First: What are support and resistance points?

Support: is a price level expected to halt the price's fall or bounce back up from.

Resistance: is a price level expected to halt the price's rise or bounce back down from.

Second: Methods for identifying support and resistance points

1. Previous highs and lows

Support: identified at previous lows (the lowest price reached).

Resistance: identified at previous highs (the highest price reached).

2. Trendlines

Draw a line connecting the ascending lows to identify support.

Draw a line connecting the descending highs to identify resistance.

3. Moving Averages

Averages like MA50 or MA200 may form dynamic support or resistance areas.

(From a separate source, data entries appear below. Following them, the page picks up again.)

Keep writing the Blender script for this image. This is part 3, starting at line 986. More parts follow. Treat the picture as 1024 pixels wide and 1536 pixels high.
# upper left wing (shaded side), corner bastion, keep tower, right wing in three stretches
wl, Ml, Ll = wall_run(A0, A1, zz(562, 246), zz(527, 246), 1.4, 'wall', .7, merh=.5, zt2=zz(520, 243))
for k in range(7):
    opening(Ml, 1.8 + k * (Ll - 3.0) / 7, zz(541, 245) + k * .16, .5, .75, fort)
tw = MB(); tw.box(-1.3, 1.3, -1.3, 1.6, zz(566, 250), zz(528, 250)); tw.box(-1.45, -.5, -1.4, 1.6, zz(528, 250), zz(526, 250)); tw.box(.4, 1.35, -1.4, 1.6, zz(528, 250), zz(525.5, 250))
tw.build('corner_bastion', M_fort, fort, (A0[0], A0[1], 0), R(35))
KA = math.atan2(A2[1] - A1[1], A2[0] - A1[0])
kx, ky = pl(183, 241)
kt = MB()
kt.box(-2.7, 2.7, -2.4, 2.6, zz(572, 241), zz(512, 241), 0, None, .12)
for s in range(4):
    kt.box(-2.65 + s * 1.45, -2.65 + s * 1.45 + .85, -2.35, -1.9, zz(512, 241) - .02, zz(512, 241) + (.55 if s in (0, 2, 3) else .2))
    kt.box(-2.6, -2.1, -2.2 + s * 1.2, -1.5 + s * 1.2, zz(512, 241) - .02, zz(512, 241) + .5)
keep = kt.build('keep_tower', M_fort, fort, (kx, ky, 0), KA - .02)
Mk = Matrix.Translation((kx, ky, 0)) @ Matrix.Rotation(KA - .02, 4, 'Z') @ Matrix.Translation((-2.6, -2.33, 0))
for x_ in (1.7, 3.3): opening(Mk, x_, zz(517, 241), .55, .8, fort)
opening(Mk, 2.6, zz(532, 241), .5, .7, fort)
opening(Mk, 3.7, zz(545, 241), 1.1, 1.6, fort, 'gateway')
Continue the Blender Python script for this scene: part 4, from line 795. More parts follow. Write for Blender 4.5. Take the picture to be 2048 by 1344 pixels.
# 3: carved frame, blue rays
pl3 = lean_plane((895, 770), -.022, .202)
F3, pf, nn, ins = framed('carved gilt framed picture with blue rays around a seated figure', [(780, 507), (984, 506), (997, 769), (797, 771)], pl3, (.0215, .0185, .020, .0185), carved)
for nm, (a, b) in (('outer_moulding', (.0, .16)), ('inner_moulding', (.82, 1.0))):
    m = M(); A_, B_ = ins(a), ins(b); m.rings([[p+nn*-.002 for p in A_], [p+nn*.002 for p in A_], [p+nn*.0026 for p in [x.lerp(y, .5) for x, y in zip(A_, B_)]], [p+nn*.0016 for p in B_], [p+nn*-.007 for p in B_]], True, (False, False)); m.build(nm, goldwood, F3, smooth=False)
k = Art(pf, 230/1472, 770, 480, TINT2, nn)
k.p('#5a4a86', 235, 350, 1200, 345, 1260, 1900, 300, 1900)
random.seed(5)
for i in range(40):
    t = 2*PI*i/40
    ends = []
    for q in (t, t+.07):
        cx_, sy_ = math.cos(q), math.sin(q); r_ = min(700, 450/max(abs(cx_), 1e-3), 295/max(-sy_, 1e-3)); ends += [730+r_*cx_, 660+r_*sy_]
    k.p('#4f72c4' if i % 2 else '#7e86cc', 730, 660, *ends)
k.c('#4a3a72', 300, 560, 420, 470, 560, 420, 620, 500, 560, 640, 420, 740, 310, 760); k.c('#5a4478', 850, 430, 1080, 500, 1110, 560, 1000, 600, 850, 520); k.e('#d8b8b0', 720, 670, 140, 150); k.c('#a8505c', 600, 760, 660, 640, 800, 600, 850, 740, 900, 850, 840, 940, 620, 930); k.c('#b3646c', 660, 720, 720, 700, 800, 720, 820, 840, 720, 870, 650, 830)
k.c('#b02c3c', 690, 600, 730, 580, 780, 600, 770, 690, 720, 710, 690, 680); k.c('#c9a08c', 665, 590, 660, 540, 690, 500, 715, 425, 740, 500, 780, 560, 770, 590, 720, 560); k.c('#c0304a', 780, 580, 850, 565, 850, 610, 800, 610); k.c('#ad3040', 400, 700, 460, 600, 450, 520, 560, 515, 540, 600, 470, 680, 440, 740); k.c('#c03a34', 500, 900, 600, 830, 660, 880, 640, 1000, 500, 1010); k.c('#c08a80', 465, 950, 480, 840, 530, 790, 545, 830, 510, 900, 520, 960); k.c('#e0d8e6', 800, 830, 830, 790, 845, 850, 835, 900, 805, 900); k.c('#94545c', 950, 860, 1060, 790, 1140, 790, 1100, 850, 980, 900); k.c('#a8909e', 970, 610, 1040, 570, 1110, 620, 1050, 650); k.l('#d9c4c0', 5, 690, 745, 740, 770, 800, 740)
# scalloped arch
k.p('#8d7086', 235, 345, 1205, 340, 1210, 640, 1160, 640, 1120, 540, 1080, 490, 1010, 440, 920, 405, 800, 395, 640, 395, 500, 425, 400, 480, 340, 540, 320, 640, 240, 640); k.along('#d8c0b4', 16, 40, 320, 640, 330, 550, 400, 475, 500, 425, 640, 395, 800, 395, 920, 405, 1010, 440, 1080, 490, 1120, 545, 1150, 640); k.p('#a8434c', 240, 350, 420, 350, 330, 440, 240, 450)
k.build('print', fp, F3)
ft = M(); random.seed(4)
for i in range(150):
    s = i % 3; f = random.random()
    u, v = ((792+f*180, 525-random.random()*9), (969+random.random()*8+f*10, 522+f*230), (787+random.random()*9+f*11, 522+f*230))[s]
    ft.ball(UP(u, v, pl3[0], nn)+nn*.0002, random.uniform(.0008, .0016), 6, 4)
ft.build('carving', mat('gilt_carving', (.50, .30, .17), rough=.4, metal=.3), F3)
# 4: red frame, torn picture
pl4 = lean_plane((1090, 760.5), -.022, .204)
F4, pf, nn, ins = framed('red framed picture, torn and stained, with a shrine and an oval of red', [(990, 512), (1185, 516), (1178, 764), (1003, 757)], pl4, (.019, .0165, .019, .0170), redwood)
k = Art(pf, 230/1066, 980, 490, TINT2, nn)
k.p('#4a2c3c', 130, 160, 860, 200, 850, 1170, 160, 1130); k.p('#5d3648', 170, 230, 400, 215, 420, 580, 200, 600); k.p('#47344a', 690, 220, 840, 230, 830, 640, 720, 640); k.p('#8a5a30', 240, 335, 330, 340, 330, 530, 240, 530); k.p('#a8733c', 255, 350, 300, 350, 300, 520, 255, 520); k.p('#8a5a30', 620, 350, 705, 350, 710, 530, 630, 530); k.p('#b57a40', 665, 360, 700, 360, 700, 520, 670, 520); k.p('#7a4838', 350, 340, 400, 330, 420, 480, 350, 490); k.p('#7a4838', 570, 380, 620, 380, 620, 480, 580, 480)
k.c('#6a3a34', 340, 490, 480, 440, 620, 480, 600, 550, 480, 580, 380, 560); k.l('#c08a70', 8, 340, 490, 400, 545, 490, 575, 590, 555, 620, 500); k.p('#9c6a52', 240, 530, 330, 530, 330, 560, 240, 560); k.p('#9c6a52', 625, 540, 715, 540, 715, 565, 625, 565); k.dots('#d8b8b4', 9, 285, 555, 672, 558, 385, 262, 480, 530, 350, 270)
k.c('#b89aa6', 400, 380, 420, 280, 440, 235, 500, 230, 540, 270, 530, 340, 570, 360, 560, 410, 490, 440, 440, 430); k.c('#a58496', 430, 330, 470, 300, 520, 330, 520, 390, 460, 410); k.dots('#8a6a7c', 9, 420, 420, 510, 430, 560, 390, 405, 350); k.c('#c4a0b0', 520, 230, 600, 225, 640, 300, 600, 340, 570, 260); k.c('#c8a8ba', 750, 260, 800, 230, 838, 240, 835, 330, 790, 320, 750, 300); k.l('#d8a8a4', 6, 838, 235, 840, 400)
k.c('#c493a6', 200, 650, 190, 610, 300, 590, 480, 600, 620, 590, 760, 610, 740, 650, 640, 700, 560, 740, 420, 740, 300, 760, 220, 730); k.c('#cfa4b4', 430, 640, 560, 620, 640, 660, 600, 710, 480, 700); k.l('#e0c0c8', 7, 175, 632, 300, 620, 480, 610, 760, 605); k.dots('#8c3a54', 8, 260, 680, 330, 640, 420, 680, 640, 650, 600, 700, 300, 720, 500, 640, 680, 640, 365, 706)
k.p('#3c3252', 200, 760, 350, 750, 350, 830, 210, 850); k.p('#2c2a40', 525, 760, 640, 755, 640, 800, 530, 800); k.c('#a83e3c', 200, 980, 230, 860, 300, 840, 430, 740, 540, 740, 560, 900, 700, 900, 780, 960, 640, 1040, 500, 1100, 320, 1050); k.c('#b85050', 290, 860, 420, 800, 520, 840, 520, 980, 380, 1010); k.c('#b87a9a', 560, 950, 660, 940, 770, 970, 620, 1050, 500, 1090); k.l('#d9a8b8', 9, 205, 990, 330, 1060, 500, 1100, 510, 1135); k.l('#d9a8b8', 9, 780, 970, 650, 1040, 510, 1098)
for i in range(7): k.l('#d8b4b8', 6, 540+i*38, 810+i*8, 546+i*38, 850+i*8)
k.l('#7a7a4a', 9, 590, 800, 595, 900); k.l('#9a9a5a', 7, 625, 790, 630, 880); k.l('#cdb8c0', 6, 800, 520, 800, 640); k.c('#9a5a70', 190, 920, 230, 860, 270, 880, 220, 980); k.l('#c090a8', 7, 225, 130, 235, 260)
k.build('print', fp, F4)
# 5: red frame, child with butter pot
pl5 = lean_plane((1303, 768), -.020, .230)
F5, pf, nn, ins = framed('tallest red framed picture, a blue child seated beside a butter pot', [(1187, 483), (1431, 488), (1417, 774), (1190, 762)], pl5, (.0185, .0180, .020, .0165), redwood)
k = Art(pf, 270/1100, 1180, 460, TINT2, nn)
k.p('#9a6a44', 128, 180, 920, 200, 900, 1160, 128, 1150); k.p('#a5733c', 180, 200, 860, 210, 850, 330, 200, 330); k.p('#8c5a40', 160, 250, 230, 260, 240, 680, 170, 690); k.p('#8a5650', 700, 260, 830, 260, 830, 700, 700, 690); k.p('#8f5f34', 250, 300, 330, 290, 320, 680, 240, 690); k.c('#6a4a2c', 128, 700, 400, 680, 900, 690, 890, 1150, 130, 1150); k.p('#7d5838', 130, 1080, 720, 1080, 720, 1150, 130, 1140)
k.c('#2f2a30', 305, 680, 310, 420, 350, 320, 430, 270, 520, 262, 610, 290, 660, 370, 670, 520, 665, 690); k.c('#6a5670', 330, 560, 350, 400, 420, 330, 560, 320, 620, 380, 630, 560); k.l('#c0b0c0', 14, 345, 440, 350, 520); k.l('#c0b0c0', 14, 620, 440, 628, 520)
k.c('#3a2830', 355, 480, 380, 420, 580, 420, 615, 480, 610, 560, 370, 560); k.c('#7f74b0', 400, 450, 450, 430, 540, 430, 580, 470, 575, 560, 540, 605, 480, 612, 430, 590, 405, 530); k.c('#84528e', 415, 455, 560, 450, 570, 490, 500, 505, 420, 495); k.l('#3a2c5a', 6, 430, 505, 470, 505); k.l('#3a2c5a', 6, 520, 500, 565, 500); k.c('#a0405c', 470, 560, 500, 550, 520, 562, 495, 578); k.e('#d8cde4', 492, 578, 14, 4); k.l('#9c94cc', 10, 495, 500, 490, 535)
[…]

4. Fibonacci Retracement Levels

Used to identify potential reversal levels during corrections.

Famous levels: 23.6%, 38.2%, 50%, 61.8%.

5. Pivot Points

Widely used in day trading to identify automatic support and resistance levels.

Third: Practical tips

Support and resistance are not precise lines but areas.

Confirmation of the point occurs if the price bounces from it multiple times.

Combine other technical analysis tools such as trading volume and candlestick patterns to enhance your decisions.